▶ [YOUR INSTRUCTIONS]: Reproduce all the lines exactly as they stand, apart from the pictures.

— START OF DATASET EXCERPT —

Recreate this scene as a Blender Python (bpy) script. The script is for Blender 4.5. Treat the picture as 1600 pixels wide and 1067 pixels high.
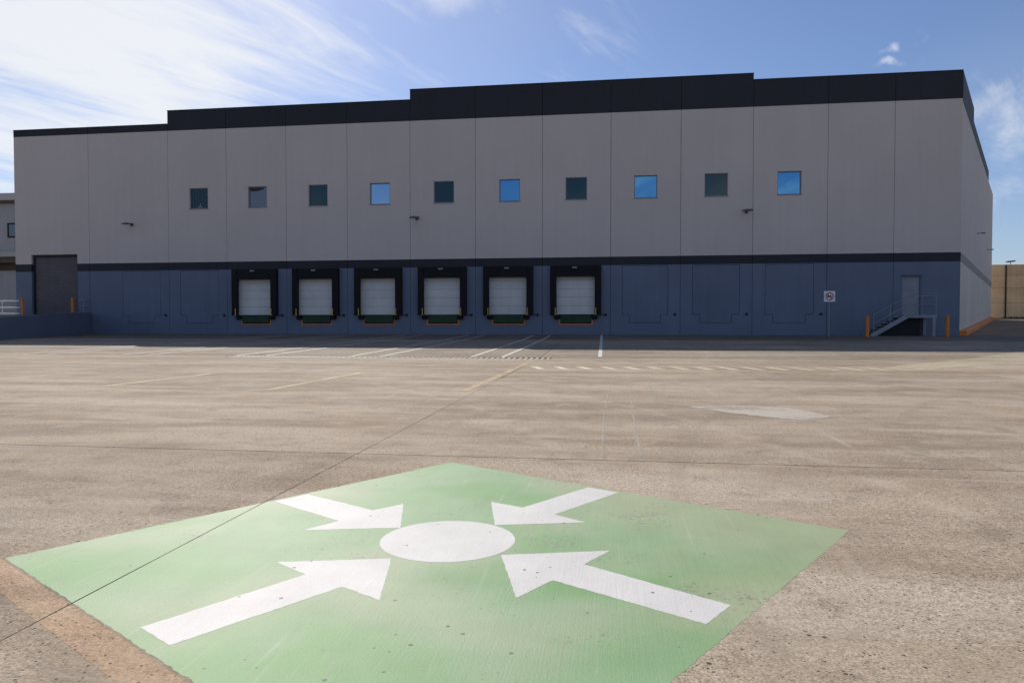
import bpy, bmesh, math, random
from mathutils import Vector, Matrix, Quaternion
random.seed(7)
R = math.radians
sc = bpy.context.scene
for o in list(bpy.data.objects): bpy.data.objects.remove(o)
C = sc.collection

# ------------------------------------------------------------------ camera, sky, sun, exposure
cam_d = bpy.data.cameras.new('camera'); cam = bpy.data.objects.new('camera', cam_d); C.objects.link(cam)
cam.location = (0, 0, 1.0)
cam.rotation_euler = (R(90) - math.atan(27 / 1106.0), 0, 0)
cam_d.sensor_width = 36; cam_d.lens = 36 * 1106 / 1600.0
cam_d.clip_start = 0.05; cam_d.clip_end = 5000
sc.camera = cam
SUN_AZ, SUN_EL = R(-21.7), R(38.7)          # azimuth from +Y, negative = left
sunv = Vector((math.cos(SUN_EL) * math.sin(SUN_AZ), math.cos(SUN_EL) * math.cos(SUN_AZ), math.sin(SUN_EL)))
sl = bpy.data.lights.new('sun', 'SUN'); sl.energy = 5.0; sl.angle = R(0.5); sl.color = (1.0, 0.93, 0.84)
so = bpy.data.objects.new('sun', sl); C.objects.link(so); so.location = (0, 0, 60)
so.rotation_euler = sunv.to_track_quat('Z', 'Y').to_euler()
sc.view_settings.view_transform = 'Standard'; sc.view_settings.look = 'None'
sc.view_settings.gamma = 1; sc.view_settings.use_curve_mapping = False
sc.view_settings.exposure = 0.0
w = bpy.data.worlds.new('World'); sc.world = w; w.use_nodes = True
wt = w.node_tree; wn = wt.nodes; wn.clear()

class NT:
    """tiny node helper"""
    def __init__(s, tree): s.t = tree; s.n = tree.nodes; s.l = tree.links
    def add(s, typ, **kw):
        nd = s.n.new(typ)
        for k, v in kw.items(): setattr(nd, k, v)
        return nd
    def put(s, sock, v):
        if isinstance(v, bpy.types.NodeSocket): s.l.new(v, sock)
        elif v is not None: sock.default_value = v
    def math(s, op, a, b=0.0, c=None, clamp=False):
        nd = s.add('ShaderNodeMath', operation=op, use_clamp=clamp)
        s.put(nd.inputs[0], a); s.put(nd.inputs[1], b)
        if c is not None: s.put(nd.inputs[2], c)
        return nd.outputs[0]
    def vmath(s, op, a, b=None):
        nd = s.add('ShaderNodeVectorMath', operation=op)
        s.put(nd.inputs[0], a)
        if b is not None: s.put(nd.inputs[1], b)
        return nd.outputs['Value'] if op in ('DOT_PRODUCT', 'LENGTH', 'DISTANCE') else nd.outputs[0]
    def ramp(s, v, a, b, c=0.0, d=1.0, smooth=True):
        nd = s.add('ShaderNodeMapRange', interpolation_type='SMOOTHSTEP' if smooth else 'LINEAR')
        for i, q in enumerate((v, a, b, c, d)): s.put(nd.inputs[i], q)
        return nd.outputs[0]
    def noise(s, vec, scale, detail=4, rough=0.55, dist=0.0):
        nd = s.add('ShaderNodeTexNoise'); s.put(nd.inputs['Vector'], vec)
        nd.inputs['Scale'].default_value = scale; nd.inputs['Detail'].default_value = detail
        nd.inputs['Roughness'].default_value = rough; nd.inputs['Distortion'].default_value = dist
        return nd.outputs['Fac']
    def mapping(s, vec, scale=(1, 1, 1), rot=(0, 0, 0), loc=(0, 0, 0)):
        nd = s.add('ShaderNodeMapping'); s.put(nd.inputs['Vector'], vec)
        nd.inputs['Scale'].default_value = scale; nd.inputs['Rotation'].default_value = rot
        nd.inputs['Location'].default_value = loc
        return nd.outputs[0]
    def mix(s, f, a, b, blend='MIX'):
        nd = s.add('ShaderNodeMix', data_type='RGBA', blend_type=blend)
        s.put(nd.inputs[0], f)
        for i, q in ((6, a), (7, b)):
            if isinstance(q, tuple) and len(q) == 3: q = q + (1.0,)
            s.put(nd.inputs[i], q)
        return nd.outputs[2]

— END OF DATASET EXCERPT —

▶ [OUTPUT FOR THIS EXERCISE]:
Recreate this scene as a Blender Python (bpy) script. The script is for Blender 4.5. Treat the picture as 1600 pixels wide and 1067 pixels high.
import bpy, bmesh, math, random
from mathutils import Vector, Matrix, Quaternion
random.seed(7)
R = math.radians
sc = bpy.context.scene
for o in list(bpy.data.objects): bpy.data.objects.remove(o)
C = sc.collection

# ------------------------------------------------------------------ camera, sky, sun, exposure
cam_d = bpy.data.cameras.new('camera'); cam = bpy.data.objects.new('camera', cam_d); C.objects.link(cam)
cam.location = (0, 0, 1.0)
cam.rotation_euler = (R(90) - math.atan(27 / 1106.0), 0, 0)
cam_d.sensor_width = 36; cam_d.lens = 36 * 1106 / 1600.0
cam_d.clip_start = 0.05; cam_d.clip_end = 5000
sc.camera = cam
SUN_AZ, SUN_EL = R(-21.7), R(38.7)          # azimuth from +Y, negative = left
sunv = Vector((math.cos(SUN_EL) * math.sin(SUN_AZ), math.cos(SUN_EL) * math.cos(SUN_AZ), math.sin(SUN_EL)))
sl = bpy.data.lights.new('sun', 'SUN'); sl.energy = 5.0; sl.angle = R(0.5); sl.color = (1.0, 0.93, 0.84)
so = bpy.data.objects.new('sun', sl); C.objects.link(so); so.location = (0, 0, 60)
so.rotation_euler = sunv.to_track_quat('Z', 'Y').to_euler()
sc.view_settings.view_transform = 'Standard'; sc.view_settings.look = 'None'
sc.view_settings.gamma = 1; sc.view_settings.use_curve_mapping = False
sc.view_settings.exposure = 0.0
w = bpy.data.worlds.new('World'); sc.world = w; w.use_nodes = True
wt = w.node_tree; wn = wt.nodes; wn.clear()

class NT:
    """tiny node helper"""
    def __init__(s, tree): s.t = tree; s.n = tree.nodes; s.l = tree.links
    def add(s, typ, **kw):
        nd = s.n.new(typ)
        for k, v in kw.items(): setattr(nd, k, v)
        return nd
    def put(s, sock, v):
        if isinstance(v, bpy.types.NodeSocket): s.l.new(v, sock)
        elif v is not None: sock.default_value = v
    def math(s, op, a, b=0.0, c=None, clamp=False):
        nd = s.add('ShaderNodeMath', operation=op, use_clamp=clamp)
        s.put(nd.inputs[0], a); s.put(nd.inputs[1], b)
        if c is not None: s.put(nd.inputs[2], c)
        return nd.outputs[0]
    def vmath(s, op, a, b=None):
        nd = s.add('ShaderNodeVectorMath', operation=op)
        s.put(nd.inputs[0], a)
        if b is not None: s.put(nd.inputs[1], b)
        return nd.outputs['Value'] if op in ('DOT_PRODUCT', 'LENGTH', 'DISTANCE') else nd.outputs[0]
    def ramp(s, v, a, b, c=0.0, d=1.0, smooth=True):
        nd = s.add('ShaderNodeMapRange', interpolation_type='SMOOTHSTEP' if smooth else 'LINEAR')
        for i, q in enumerate((v, a, b, c, d)): s.put(nd.inputs[i], q)
        return nd.outputs[0]
    def noise(s, vec, scale, detail=4, rough=0.55, dist=0.0):
        nd = s.add('ShaderNodeTexNoise'); s.put(nd.inputs['Vector'], vec)
        nd.inputs['Scale'].default_value = scale; nd.inputs['Detail'].default_value = detail
        nd.inputs['Roughness'].default_value = rough; nd.inputs['Distortion'].default_value = dist
        return nd.outputs['Fac']
    def mapping(s, vec, scale=(1, 1, 1), rot=(0, 0, 0), loc=(0, 0, 0)):
        nd = s.add('ShaderNodeMapping'); s.put(nd.inputs['Vector'], vec)
        nd.inputs['Scale'].default_value = scale; nd.inputs['Rotation'].default_value = rot
        nd.inputs['Location'].default_value = loc
        return nd.outputs[0]
    def mix(s, f, a, b, blend='MIX'):
        nd = s.add('ShaderNodeMix', data_type='RGBA', blend_type=blend)
        s.put(nd.inputs[0], f)
        for i, q in ((6, a), (7, b)):
            if isinstance(q, tuple) and len(q) == 3: q = q + (1.0,)
            s.put(nd.inputs[i], q)
        return nd.outputs[2]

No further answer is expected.